Set problem
Scan the entries below. List each line with "script".

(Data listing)

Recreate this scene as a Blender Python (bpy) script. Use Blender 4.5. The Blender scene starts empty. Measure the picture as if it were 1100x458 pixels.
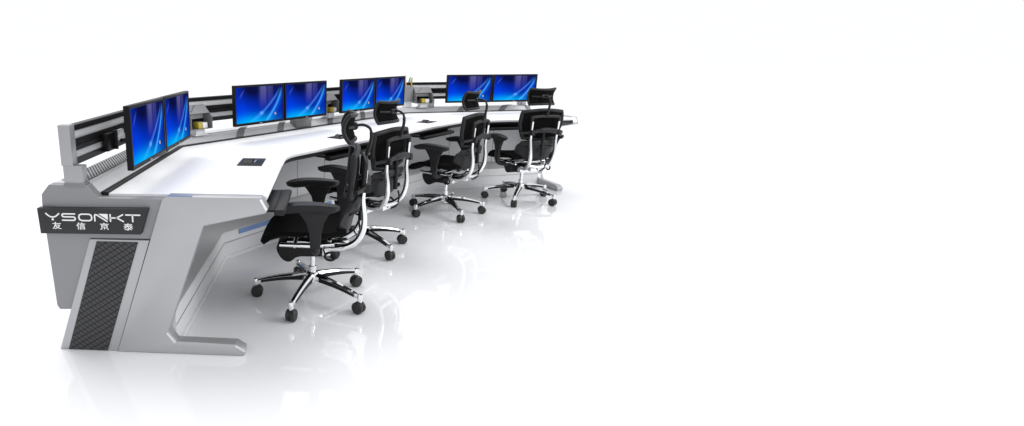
import bpy, bmesh, math, random
from mathutils import Vector, Matrix
random.seed(4)
S = bpy.context.scene
C = S.collection
PI = math.pi
# ------------------------------------------------------------------ camera
PITCH, YAW = .2555, -.0698
cd = bpy.data.cameras.new('camera'); cam = bpy.data.objects.new('camera', cd); C.objects.link(cam)
cam.location = (.9827, -2.3624, 1.3613)
cam.rotation_euler = (PI/2-PITCH, 0, -YAW)
cd.sensor_width = 36; cd.lens = 613.39/1100*36
cd.shift_x = (550-317.37)/1100; cd.shift_y = -(229-216.16)/1100
cd.clip_start = .05; cd.clip_end = 1000
S.camera = cam
# ------------------------------------------------------------------ studio light
w = bpy.data.worlds.new('World'); S.world = w; w.use_nodes = True
wn = w.node_tree.nodes; wl = w.node_tree.links
bg = wn['Background']; bg.inputs[0].default_value = (.987, .997, 1.02, 1); bg.inputs[1].default_value = 1.01
S.view_settings.view_transform = 'Standard'; S.view_settings.look = 'None'
S.view_settings.exposure = 0; S.view_settings.gamma = 1
def area(name, loc, target, size, power, col=(1, 1, 1)):
    l = bpy.data.lights.new(name, 'AREA'); l.shape = 'RECTANGLE'; l.size, l.size_y = size; l.energy = power; l.color = col
    o = bpy.data.objects.new(name, l); C.objects.link(o); o.location = loc
    o.rotation_euler = (Vector(target)-Vector(loc)).to_track_quat('-Z', 'Y').to_euler()
    return o
area('added_key_light', (-14, 20, 44), (1.2, 1.6, .3), (30, 30), 12500, (1, 1, 1))  # unseen lamp, added far off so the whole floor turns white
area('added_side_fill', (6.5, 0.5, 4.2), (2.4, 1.6, .3), (3, 3), 175, (1, .995, .985))  # unseen fill, added to brighten the knee panels
# ------------------------------------------------------------------ materials
def mat(name, col, rough=.5, metal=0., spec=.5, bump=None, var=0., coat=0., emis=None):
    m = bpy.data.materials.new(name); m.use_nodes = True
    nt = m.node_tree; b = nt.nodes['Principled BSDF']
    b.inputs['Base Color'].default_value = (*col, 1); b.inputs['Roughness'].default_value = rough
    b.inputs['Metallic'].default_value = metal; b.inputs['Specular IOR Level'].default_value = spec
    b.inputs['Coat Weight'].default_value = coat; b.inputs['Coat Roughness'].default_value = .05
    tc = nt.nodes.new('ShaderNodeTexCoord')
    if var:
        n = nt.nodes.new('ShaderNodeTexNoise'); n.inputs['Scale'].default_value = 9; n.inputs['Detail'].default_value = 6
        nt.links.new(tc.outputs['Object'], n.inputs['Vector'])
        r = nt.nodes.new('ShaderNodeMapRange'); r.inputs[3].default_value = 1-var; r.inputs[4].default_value = 1+var
        nt.links.new(n.outputs[0], r.inputs[0])
        mx = nt.nodes.new('ShaderNodeMix'); mx.data_type = 'RGBA'; mx.blend_type = 'MULTIPLY'; mx.inputs[0].default_value = 1
        mx.inputs[6].default_value = (*col, 1); nt.links.new(r.outputs[0], mx.inputs[7]); nt.links.new(mx.outputs[2], b.inputs['Base Color'])
        rr = nt.nodes.new('ShaderNodeMapRange'); rr.inputs[3].default_value = max(0.02, rough*.85); rr.inputs[4].default_value = min(1, rough*1.15)
        nt.links.new(n.outputs[0], rr.inputs[0]); nt.links.new(rr.outputs[0], b.inputs['Roughness'])
    if bump:
        sc, st = bump
        n = nt.nodes.new('ShaderNodeTexNoise'); n.inputs['Scale'].default_value = sc; n.inputs['Detail'].default_value = 3
        nt.links.new(tc.outputs['Object'], n.inputs['Vector'])
        bp = nt.nodes.new('ShaderNodeBump'); bp.inputs['Strength'].default_value = st; bp.inputs['Distance'].default_value = .002
        nt.links.new(n.outputs[0], bp.inputs['Height']); nt.links.new(bp.outputs[0], b.inputs['Normal'])
    return m
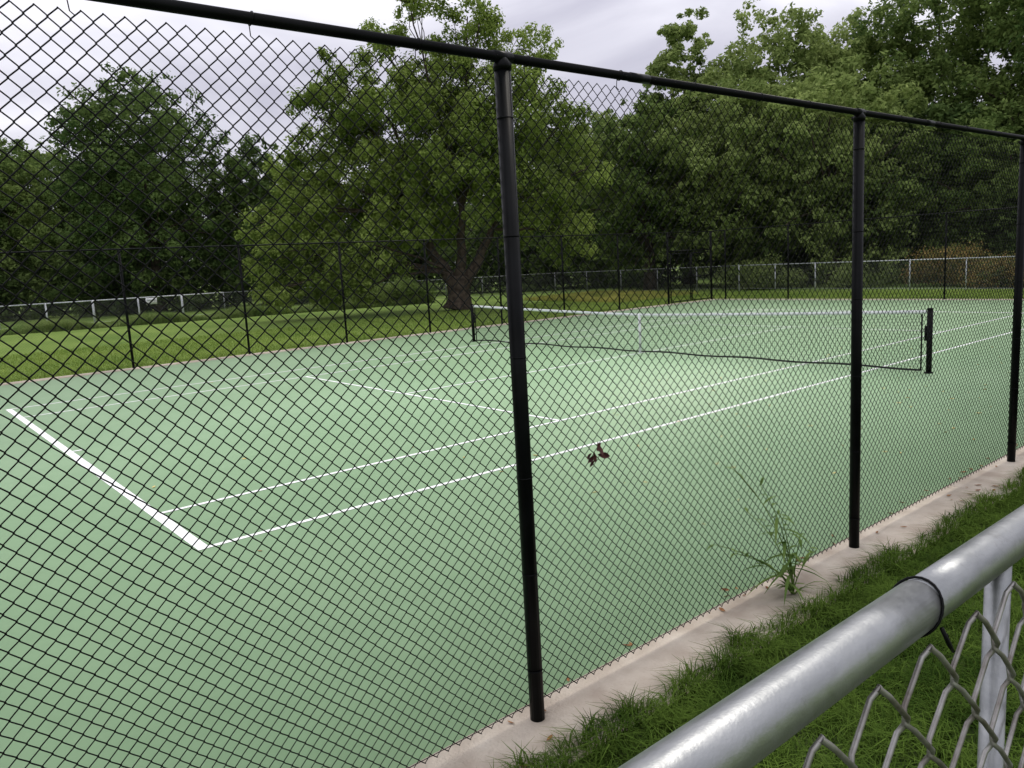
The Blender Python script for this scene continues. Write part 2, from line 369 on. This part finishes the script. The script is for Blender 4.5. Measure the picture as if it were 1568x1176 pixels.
def auto_blobs(Ht,Wd,zb,seed,n=40,rag=.2,ex=3.):
    r=np.random.default_rng(seed);B=[];R=Wd/2;hc=(Ht-zb)/2;zc=zb+hc
    for f,s in ((.28,.76),(.5,.82),(.72,.66)):
        B.append((.06*R*r.standard_normal(),.06*R*r.standard_normal(),zb+(Ht-zb)*f,R*s,hc*.38))
    for q in range(n):
        u=-.95+1.93*(q+.5)/n;a=q*2.39996+r.random()*.7
        prof=math.sqrt(max(0,1-abs(u)**ex));br=R*(.17+.15*r.random())
        k=1-rag*r.random()+.3*rag*r.standard_normal()
        rr=max(0,R*prof*k-br*.6);z=zc+u*hc*(1-.4*rag*r.random())-(br*.5 if u>.5 else 0)
        B.append((rr*math.cos(a),rr*math.sin(a),z,br,br*(.7+.3*r.random())))
    return B
cb=[(-7.2,0,4.9,2.2,2.0),(-8.7,-.6,3.0,1.6,1.7),(-4.7,1,7.0,2.8,2.4),(-6.1,-1,2.7,1.9,1.8),(-3.6,-1.6,3.3,1.8,1.6),(-2,0,6.1,2.8,2.3),
(-4.7,.4,11.0,1.8,1.7),(-2.6,-1,9.3,2.6,2.2),(0,.6,11.4,2.5,2.0),(-1.4,0,14.7,1.3,1.2),(1.4,-.4,13.8,1.5,1.2),(4.0,.4,12.4,1.7,1.2),(3,-1,9.6,2.5,2.0),
(5.5,.5,8.6,1.8,1.5),(1.3,-2,7.4,2.5,1.8),(4,0,5.7,2.1,1.7),(5.8,.5,3.7,1.6,1.5),(-6.1,0,9.7,1.7,1.5),(1,3,8,2.6,2.2),(-2.5,3,5,2.5,2),(2.8,2.2,4.4,1.5,1.2),(-8.0,1.5,7.2,1.4,1.3),(-3.0,0,13.2,1.3,1.1),(-.4,1.5,9.5,2.6,2.4),(6.8,0,6.6,1.2,1.1),(-9.5,0,4.8,1.0,1.1),(-8.2,-1.8,1.6,1.3,1.2),(-5,-2,1.6,1.3,1.1),(-1.6,-2.2,4.2,1.2,.9),(1.8,-2,4.9,1.2,.9),(5.2,2.5,12.9,.7,.7),(-5.6,.5,12.4,.7,.7),(.2,0,15.4,.8,.8)]
tree('willow_tree',21.4,25.8,cb,L_center,190000,.18,11,.50,1.7,per=12,rot=-.68,lean=(.1,0),droop=.6,stems=[(-1.7,.3,4.4,.72),(.5,-.2,5.2,.62),(1.9,.4,3.9,.66)])
T=[('maple_tree',7.0,66.2,14.6,11,L_mid),('maple_tree',-1.5,66,15.4,12,L_mid),('maple_tree',11.5,72,14.8,11,L_mid),('oak_tree',15.5,55.2,17.2,12.4,L_dark),
('maple_tree',22.8,52.8,12.8,9,L_dark),('maple_tree',27,53.3,11.2,9.5,L_mid),('maple_tree',44,36.8,13.8,10,L_light),('maple_tree',41.5,41.5,13,10,L_mid),
('maple_tree',35,49.5,12.6,12,L_mid),('locust_tree',44.1,28.9,18.8,7.4,L_light),('locust_tree',45.6,22.9,18.0,11,L_light),
('locust_tree',51,20.6,18,11,L_light),('oak_tree',51.5,14.6,20.5,12,L_mid),('oak_tree',51,9,22,13,L_mid),('oak_tree',54,3,22,13,L_dark),
('maple_tree',37.6,27.0,12.6,8.6,L_mid),('willow_tree',39.8,21.6,13,10,L_light),('willow_tree',40.2,16.0,12.4,9.4,L_light),('maple_tree',45.5,9.4,8.8,10,L_mid),('maple_tree',46.5,14,10.5,8.6,L_dark)]
for q,(nm,x,y,h,w,m_) in enumerate(T):
    zb=.6 if h<14 else 1.6;dome=(q==3)
    tree(nm,x,y,auto_blobs(h,w,zb,100+q,64 if dome else (46 if h>14 else 36),.04 if dome else (.34 if nm=='locust_tree' else .14),2.4 if dome else 3.),m_,int((2300*w+1100*h)*(1.35 if dome else 1)),.28,200+q*3,.3,h*.3,per=10 if dome else 7,rot=q,droop=.5 if nm=='willow_tree' else .15,twigs=nm=='locust_tree')
def mass(name,poly,hmin,hmax,rad,nb,nleaf,size,seed,m_,wid,base=0):
    r=np.random.default_rng(seed);poly=np.array(poly,float);sl=np.linalg.norm(np.diff(poly,axis=0),axis=1);cs=np.append(0,np.cumsum(sl))
    t=r.random(nb)*cs[-1];k=np.clip(np.searchsorted(cs,t)-1,0,len(sl)-1);f=(t-cs[k])/sl[k]
    P=poly[k]+(poly[k+1]-poly[k])*f[:,None]+r.standard_normal((nb,2))*wid
    hh=hmin+(hmax-hmin)*r.random(nb)
    B=[]
    for (x,y),h in zip(P,hh):
        rr=rad*(.6+.8*r.random())
        z=base+(h-base)*r.random()**.7;B.append((x,y,max(z,rr*.5),rr,rr*.8))
    C,R=clumps(B,5,r);R=R*1.5;C[:,2]=np.abs(C[:,2])+.1
    V,F=leaves(C,R,nleaf,size,seed+1);V[:,2]=np.maximum(V[:,2],.02)
    obj(name,mesh_q(name,V,F,[m_]))
mass('undergrowth',[(-14,66),(8,62),(22,54),(36,44),(41,32),(42.5,20),(44,8),(45,-10)],1.5,5.5,1.9,190,110000,.36,51,L_shrub,1.3)
mass('distant_tree_mass',[(-30,80),(8,78),(34,66),(52,54),(60,34),(63,10),(62,-30)],5,11,3.6,190,120000,.75,61,L_far,2.5)
mass('garden_shrubs',[(36.5,3.2),(37.8,10.5)],.6,1.5,.7,30,20000,.13,71,L_orange,.5)
mass('shrub',[(37.2,12),(37.5,20)],.6,1.5,.8,22,14000,.15,75,L_light,.5)
mass('shrub',[(21.5,38),(26,35.5)],.5,1.3,.8,16,12000,.15,77,L_mid,.5)
# ---------------------------------------------------------------- grasses
def blades(name,x,y,z,L,w,bend,m_,seed,parent=None):
    r=np.random.default_rng(seed);n=len(x);a=r.random(n)*2*np.pi;ax=np.stack([np.cos(a),np.sin(a),0*a],1);pr=np.stack([-np.sin(a),np.cos(a),0*a],1)
    b=bend*(.3+r.random(n)*1.2);P0=np.stack([x,y,z],1);up=np.array([0,0,1.])
    L=np.asarray(L)[:,None];w=(w*(.6+.8*r.random(n)))[:,None];b=b[:,None]
    P1=P0+up*L*.55+ax*L*b*.25;P2=P0+up*L*(.95-.35*b)+ax*L*b*.9
    V=np.stack([P0-pr*w,P0+pr*w,P1+pr*w*.8,P1-pr*w*.8,P2+pr*w*.12,P2-pr*w*.12],1).reshape(-1,3)
    k=np.arange(n)[:,None]*6;F=np.stack([k+np.array([0,1,2,3]),k+np.array([3,2,4,5])],1).reshape(-1,4)
    return obj(name,mesh_q(name,V,F,[m_]),parent)
r=np.random.default_rng(5)
n=170000;u=r.random(n)
x=-1.8+15*u**1.6;y=-4.15-2.3*r.random(n)**1.15
edge=.05*np.sin(x*4.3)+.04*np.sin(x*11+1)+.03*np.sin(x*27)
y=y+np.where(y>-4.45,edge*.7,0)
tuft=np.sin(x*5.1+np.sin(y*7))*np.sin(y*6.3+x*1.7);t2=np.sin(x*17+2*np.sin(y*11))*np.sin(y*19+x*3)
L=.065+.055*r.random(n)+.026*tuft+.022*t2;L[y>-4.32]*=1.35
keep=(r.random(n)<.8+.4*t2);x,y,L=x[keep],y[keep],L[keep]
blades('grass',x,y,gz(y)-.003,np.clip(L,.02,.22),.0028,1.05,M_blade,6)
n=70000;x=-4+36*r.random(n);y=YF+.15+9.5*r.random(n)**1.2
blades('lawn_grass',x,y,0*x-.012,.05+.07*r.random(n),.009,.8,M_lawnb,8)
n=26000;x=XE+.25+5*r.random(n);y=-5+26*r.random(n)
blades('lawn_grass',x,y,0*x-.012,.05+.09*r.random(n),.009,.8,M_lawnb,9)
n=45000;t=r.random(n);x=2+24*t;y=44.3-.26*x-3*r.random(n)
blades('meadow_grass',x,y,0*x-.02,(.2+.35*r.random(n))*(1+.5*np.sin(x*1.3)),.014,.6,M_meadow,10)
n=26000;t=r.random(n);x=26.5+6*r.random(n)+1.5*t;y=19+8*t+2*r.random(n)
blades('goldenrod_grass',x,y,0*x-.02,.1+.25*r.random(n),.012,.6,M_yel,12)
# weed at the fence
wd=empty('tall_weed',(2.50,-3.99,0));g=Geo();rr=np.random.default_rng(3)
R_=np.array([.77,-.64,0]);Fw=np.array([.64,.77,0])
stems=[(-.38,.05,.98),(-.50,.0,.42),(-.28,.12,.64),(.05,.02,.46),(-.1,-.05,.66),(.16,.05,.34),(-.38,-.1,.36),(-.2,.1,.84)]
for (lx,ly,h) in stems:
    t=np.linspace(0,1,10)[:,None];e=R_*lx+Fw*ly*.3
    P=np.array([0,0,.01])+e*t**1.7+np.array([0,0,1])*h*(t-.12*t**3)
    g.tube(P,np.linspace(.0048,.0022,10),6)
    for q in range(2,10,1):
        d=rr.standard_normal(3);d[2]=abs(d[2])*.6;d/=np.linalg.norm(d);ll=(.19 if q<7 else .07)*(.6+rr.random())
        s0=P[q];tt=np.linspace(0,1,5)[:,None];Q=s0+d*ll*tt-np.array([0,0,1])*ll*.5*tt**2
        sd=np.cross(d,[0,0,1.]);sd/=np.linalg.norm(sd);w=np.array([.004,.011,.010,.006,.0008])[:,None]
        V=np.stack([Q-sd*w,Q+sd*w],1).reshape(-1,3);k=np.arange(4)[:,None]*2;g.add(V,k+np.array([0,1,3,2]))
for q in range(20):
    a=rr.random()*6.28;d=np.array([math.cos(a),math.sin(a),1.5]);d/=np.linalg.norm(d);ll=.16+.24*rr.random()
    tt=np.linspace(0,1,6)[:,None];Q=np.array([0,0,.0])+d*ll*tt-np.array([0,0,1])*ll*.5*tt**2
    sd=np.cross(d,[0,0,1.]);sd/=np.linalg.norm(sd);w=np.array([.004,.008,.009,.007,.004,.0006])[:,None]
    V=np.stack([Q-sd*w,Q+sd*w],1).reshape(-1,3);k=np.arange(5)[:,None]*2;g.add(V,k+np.array([0,1,3,2]))
obj('stems_and_leaves',g.mesh('weed',[M_weed]),wd)
def litter(name,pts,size,m_,seed,normal=None,curl=.35,wide=1):
    r=np.random.default_rng(seed);g=Geo()
    for p in pts:
        a=r.random()*6.28;s=size*(.6+.8*r.random());t=np.linspace(-1,1,6);w=np.array([.05,.55,.75,.6,.35,.03])*.5*wide
        tl=r.standard_normal()*.5;Rz=Matrix.Rotation(a,3,'Z')@Matrix.Rotation(tl*.4,3,'X')
        if normal is not None: Rz=Matrix.Rotation(.8*r.standard_normal(),3,'Y')@Matrix.Rotation(math.pi/2+.4*r.standard_normal(),3,'X')@Matrix.Rotation(math.pi/2,3,'Z')
        V=[]
        for ti,wi in zip(t,w):
            for sgn in (-1,0,1): V.append((ti*s/2,sgn*wi*s/2,abs(sgn)*curl*wi*s*.6+curl*.3*s*ti*ti))
        V=np.array(V)@np.array(Rz).T;
        if normal is None: V[:,2]-=V[:,2].min()-.001
        V+=np.array(p);k=(np.arange(5)[:,None]*3+np.array([0,1])[None]).ravel()[:,None]
        g.add(V,k+np.array([0,3,4,1]))
    return obj(name,g.mesh(name,[m_]))
r=np.random.default_rng(15)
pts=[(3+13*r.random(),-3.3+6*r.random()**1.5,.003) for _ in range(110)]+[(25*r.random(),-3.6+18*r.random(),.003) for _ in range(60)]
litter('fallen_leaves',pts,.06,M_yleaf,21)
litter('fallen_leaves',[(-.05+9*r.random(),-3.78-.36*r.random()**.8,.024) for _ in range(26)]+[(.36,-.42,.003)]+[(.2+8*r.random(),-3.72+.1*r.random(),.003) for _ in range(25)],.05,M_dirtleaf,22)
litter('dead_leaves',[(.835,-3.842,1.235),(.85,-3.842,1.215),(.825,-3.842,1.255),(.865,-3.842,1.245),(.905,-3.842,1.275),(.895,-3.842,1.29),(.93,-3.842,1.24)],.062,M_redleaf,23,normal=1,curl=.5,wide=1.15)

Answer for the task
Recreate this scene as a Blender Python (bpy) script. Use Blender 4.5. The Blender scene starts empty. Measure the picture as if it were 1100x458 pixels.
The Blender Python script for this scene continues. Write part 2, from line 369 on. This part finishes the script. The script is for Blender 4.5. Measure the picture as if it were 1568x1176 pixels.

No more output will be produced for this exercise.